By Our Legal Correspondent

HYDERABAD, OCT. 16. A Division Bench of the Andhra Pradesh High Court, consisting of Mr. Justice P. Venkatrama Reddy and Mr. Justice S. R. Nayak, on Monday dismissed a batch of writ petitions challenging the hike in power tariff in the State. Though no directions were given, the Bench felt that the Government should examine and take steps to see that the burden on some classes of consumers in the domestic and agricultural categories was lessened. The last date for payment of pending bills by domestic consumers without penalty was extended till October 30.

It may be recalled that after the new rates of power tariff came into force on June 4, several petitions were filed, challenging the constitutional validity of the Electricity Reforms Act and the procedure adopted by the Electricity Regulatory Commission before recommending the new tariff. The petitioners also asserted that the whole process of privatisation and the concept of reforms were dictated by the World Bank.

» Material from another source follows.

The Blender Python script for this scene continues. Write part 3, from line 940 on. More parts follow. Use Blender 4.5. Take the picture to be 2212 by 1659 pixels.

They termed the whole process a colourable exercise of power.

The Government and the State Regulatory Commission placed the relevant documents, and argued that the whole process was part of economic reforms, and there was no mala fide nor non-application of mind. The Bench dealt with all these issues and delivered a 220-page judgment, declaring that the contentions raised by petitioners had no merit, and dismissed the writ petitions.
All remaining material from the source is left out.